After our surveys were collected, a few groups of potential jurors were called in to various courtrooms to be questioned regarding specific cases. This process is called voir dire, and it is intended to eliminate biased jurors. I was part of a pool assigned to a criminal trial that was described to us as “short, lasting no more than a week.” We were lined up according to a prescribed numerical order and ushered into the courtroom, where the first 12 potential jurors sat in the jury seats and everyone else lined up on the courtroom benches. In our courtroom, the thirty or so potential jurors were joined by the trial judge, lawyers for the prosecution and defense, and the defendant, who was a black man in his twenties.

Until 1880, black people were not allowed to serve on juries in this country. Even after the Supreme Court changed that law, jury selection remained a racially biased institution. It wasn’t until 1985 that the landmark case Batson v. Kentucky said that lawyers could not strike jurors from the panel based on race. However, the 1995 case Purkett v. Elem clarified that lawyers could peremptorily strike jurors for “race-neutral” reasons, no matter how irrelevant or ridiculous. It’s up to the trial judge to decide if the prosecution’s reasons for striking a juror are reasonable. Reasons like hair, age, or profession are acceptable justifications easily twisted to target black potential jurors.

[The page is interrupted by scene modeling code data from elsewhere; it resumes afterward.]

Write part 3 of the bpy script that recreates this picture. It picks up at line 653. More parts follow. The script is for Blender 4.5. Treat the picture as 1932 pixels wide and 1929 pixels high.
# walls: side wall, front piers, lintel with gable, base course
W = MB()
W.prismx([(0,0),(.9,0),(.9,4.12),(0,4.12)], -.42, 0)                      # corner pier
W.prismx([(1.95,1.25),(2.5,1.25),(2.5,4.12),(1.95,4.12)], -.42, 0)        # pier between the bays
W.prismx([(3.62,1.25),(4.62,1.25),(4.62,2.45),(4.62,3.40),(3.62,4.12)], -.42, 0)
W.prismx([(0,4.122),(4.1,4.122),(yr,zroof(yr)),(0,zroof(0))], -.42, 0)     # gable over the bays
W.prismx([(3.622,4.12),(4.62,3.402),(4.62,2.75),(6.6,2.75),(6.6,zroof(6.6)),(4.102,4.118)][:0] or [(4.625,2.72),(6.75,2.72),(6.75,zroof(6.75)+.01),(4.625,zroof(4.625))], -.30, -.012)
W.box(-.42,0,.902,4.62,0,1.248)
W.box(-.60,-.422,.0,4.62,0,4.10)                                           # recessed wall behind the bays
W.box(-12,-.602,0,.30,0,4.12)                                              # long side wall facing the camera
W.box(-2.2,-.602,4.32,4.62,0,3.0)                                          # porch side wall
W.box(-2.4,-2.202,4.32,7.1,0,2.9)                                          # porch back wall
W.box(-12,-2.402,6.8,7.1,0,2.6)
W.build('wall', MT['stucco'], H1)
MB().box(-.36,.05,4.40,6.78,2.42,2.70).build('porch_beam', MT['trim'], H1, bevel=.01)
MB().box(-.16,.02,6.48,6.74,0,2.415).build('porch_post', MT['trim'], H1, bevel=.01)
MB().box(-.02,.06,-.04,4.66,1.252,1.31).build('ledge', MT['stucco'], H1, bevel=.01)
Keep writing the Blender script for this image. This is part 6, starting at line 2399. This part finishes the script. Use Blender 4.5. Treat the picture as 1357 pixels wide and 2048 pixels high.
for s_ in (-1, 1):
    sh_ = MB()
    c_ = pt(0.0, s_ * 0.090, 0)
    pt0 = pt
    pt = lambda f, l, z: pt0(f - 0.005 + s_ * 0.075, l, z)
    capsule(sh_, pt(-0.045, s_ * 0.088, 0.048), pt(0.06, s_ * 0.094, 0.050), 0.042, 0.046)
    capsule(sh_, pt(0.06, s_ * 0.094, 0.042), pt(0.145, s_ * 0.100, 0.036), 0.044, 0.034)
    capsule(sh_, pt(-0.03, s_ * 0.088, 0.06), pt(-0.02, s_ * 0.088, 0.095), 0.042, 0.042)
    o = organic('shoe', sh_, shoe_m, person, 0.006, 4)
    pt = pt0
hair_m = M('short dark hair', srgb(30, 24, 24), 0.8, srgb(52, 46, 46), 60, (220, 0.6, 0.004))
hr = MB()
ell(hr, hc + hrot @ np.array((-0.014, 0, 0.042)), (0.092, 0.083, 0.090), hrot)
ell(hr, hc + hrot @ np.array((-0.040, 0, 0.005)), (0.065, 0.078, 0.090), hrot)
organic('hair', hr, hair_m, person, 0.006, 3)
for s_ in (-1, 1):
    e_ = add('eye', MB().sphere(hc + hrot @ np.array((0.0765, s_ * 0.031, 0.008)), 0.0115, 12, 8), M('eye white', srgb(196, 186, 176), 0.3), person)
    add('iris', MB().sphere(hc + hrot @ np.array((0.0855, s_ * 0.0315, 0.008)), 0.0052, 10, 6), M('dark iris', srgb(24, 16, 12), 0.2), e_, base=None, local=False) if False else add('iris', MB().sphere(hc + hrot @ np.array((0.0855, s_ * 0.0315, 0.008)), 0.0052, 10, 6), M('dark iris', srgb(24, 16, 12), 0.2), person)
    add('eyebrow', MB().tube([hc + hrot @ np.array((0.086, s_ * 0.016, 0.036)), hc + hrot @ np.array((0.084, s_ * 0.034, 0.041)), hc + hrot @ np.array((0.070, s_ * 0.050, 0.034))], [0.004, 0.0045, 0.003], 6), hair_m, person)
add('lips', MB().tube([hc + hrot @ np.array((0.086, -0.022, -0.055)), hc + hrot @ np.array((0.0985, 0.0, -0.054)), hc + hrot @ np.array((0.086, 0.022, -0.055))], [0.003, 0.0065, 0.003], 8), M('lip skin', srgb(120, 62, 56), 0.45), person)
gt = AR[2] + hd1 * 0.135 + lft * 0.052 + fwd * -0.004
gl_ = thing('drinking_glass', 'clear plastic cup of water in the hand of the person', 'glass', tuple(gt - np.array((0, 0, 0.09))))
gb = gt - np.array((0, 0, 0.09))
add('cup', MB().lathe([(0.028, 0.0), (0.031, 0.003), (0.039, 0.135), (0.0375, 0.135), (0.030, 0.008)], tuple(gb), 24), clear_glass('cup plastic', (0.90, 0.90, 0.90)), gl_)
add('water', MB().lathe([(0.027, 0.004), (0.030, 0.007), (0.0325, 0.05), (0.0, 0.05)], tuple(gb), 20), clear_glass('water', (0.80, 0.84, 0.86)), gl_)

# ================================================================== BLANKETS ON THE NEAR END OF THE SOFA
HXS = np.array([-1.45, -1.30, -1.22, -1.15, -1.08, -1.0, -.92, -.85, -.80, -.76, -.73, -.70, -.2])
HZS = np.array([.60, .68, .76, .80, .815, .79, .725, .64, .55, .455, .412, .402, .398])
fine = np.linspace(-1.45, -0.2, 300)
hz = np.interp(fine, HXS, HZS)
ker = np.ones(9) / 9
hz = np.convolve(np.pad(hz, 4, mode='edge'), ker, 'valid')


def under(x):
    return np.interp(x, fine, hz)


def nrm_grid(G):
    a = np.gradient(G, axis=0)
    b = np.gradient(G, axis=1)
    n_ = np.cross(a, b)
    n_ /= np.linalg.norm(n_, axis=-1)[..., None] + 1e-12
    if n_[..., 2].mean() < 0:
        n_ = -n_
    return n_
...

In the case of this trial, the prosecution did not need to worry about trumping up a reason to exclude black people from the jury. There were only a handful of non-white people in the room in the first place, and most of them were far enough back on the benches to have a low chance of making it up to the jury box. This makes some sense statistically; King County is 62% white and only 6.7% black. But the case in question was one of the approximately 1% of criminal cases brought to jury trial in King County in 2013, and if this particular defendant was deemed guilty and given time in prison, he would be one of the 36.4% of the defendants booked in 2013 who were black. So while the odds of having black jurors in King County may track with the overall demographics, the “odds” are institutionally skewed for the black people on the other side of the bar.

We were not told the charge or specific details of the case; this is standard practice to prevent bias. But we were asked a lot of questions about guns. Was it wrong to have or fire a gun when you weren’t supposed to, even if no one got hurt? How did we feel about a bullet not aimed at a person, but potentially affecting those around us? That sort of thing. It sounded, to my white liberal imagination, like the defendant had possessed and maybe fired a gun in the air or perhaps at a road sign, and that no one had been hit or injured.

To me, this screamed “trumped-up charges” and “legacy of slavery.” After slavery was abolished, the U.S. judicial system took over; its policies of prisoner leasing became an extension of slavery, or as Douglas Blackmon called it in his 2008 book, “slavery by another name.” In the postwar 1800s, black people could be arrested for “offenses” like unemployment or changing jobs without their employers’ permission. This landed them in prison, where they were leased to for-profit companies as de facto slaves. In our modern era, prisoner leasing and peonage have been replaced with for-profit prisons and the school-to-prison pipeline.

Without knowing the details of the situation, I felt sick imagining myself sitting on an all-white jury, helping to put yet another black man in jail. I felt incoherent in the moment. I think I said enough gibberish about “stories society feeds us” and “my understanding of the variety of reasons people have guns” that even if I had made it to the jury box, I would have likely been asked off the jury by the prosecution. The person excused the fastest was a young white woman who said that she had grown up in Louisiana and therefore associated gun violence with white people. The prosecution couldn’t get rid of her soon enough.

But does it really matter whether or not there’s a diverse jury? According to a 2006 Tufts University study, yes. Racially diverse mock juries, given the same case, were more likely to talk longer about case facts, directly discuss racism, make fewer errors, and give more leniency to the black defendant than all-white juries. But in King County, and in many other places across the country, the racism baked into the selection process makes that kind of jury an idyllic dream. Who can show up to the courtroom, who ends up in the courtroom, who gets a juried trial in the first place, and who is chosen to be on the jury is a deck stacked against non-white defendants.

As obvious as it is to me now, that sweaty hour in the courtroom was the moment I realized that the criminal justice system is not about the goodness or badness of a person — it’s about deciding how situations curated by a racist police force line up with specific laws. On that day, in the courtroom, there was no plaintiff; the charge was brought by “The People.” There was no way to know who, if anyone, thought this man did anything wrong, besides the police. I didn’t know whether he was guilty or innocent, and of what. Did he act correctly or incorrectly in the situation? I couldn’t know until I was already set up in a situation that was biased against him. I’d have never been selected to be on the jury unless I lied about my own neutrality. I couldn’t be an agent of justice, just a cog in a centuries-old machine.

I was still fourth in line when the jury was filled, entirely with white people, mostly with middle-aged people. I was thanked for my service and dismissed. I felt a lot of conflicting things: anger, the ominous presence of my own white privilege, slight disappointment that I hadn’t been on the jury to hear the whole case. But mostly, I felt like I had somehow dodged a bullet, a bullet that wasn’t aimed at me, but was going to affect those around me.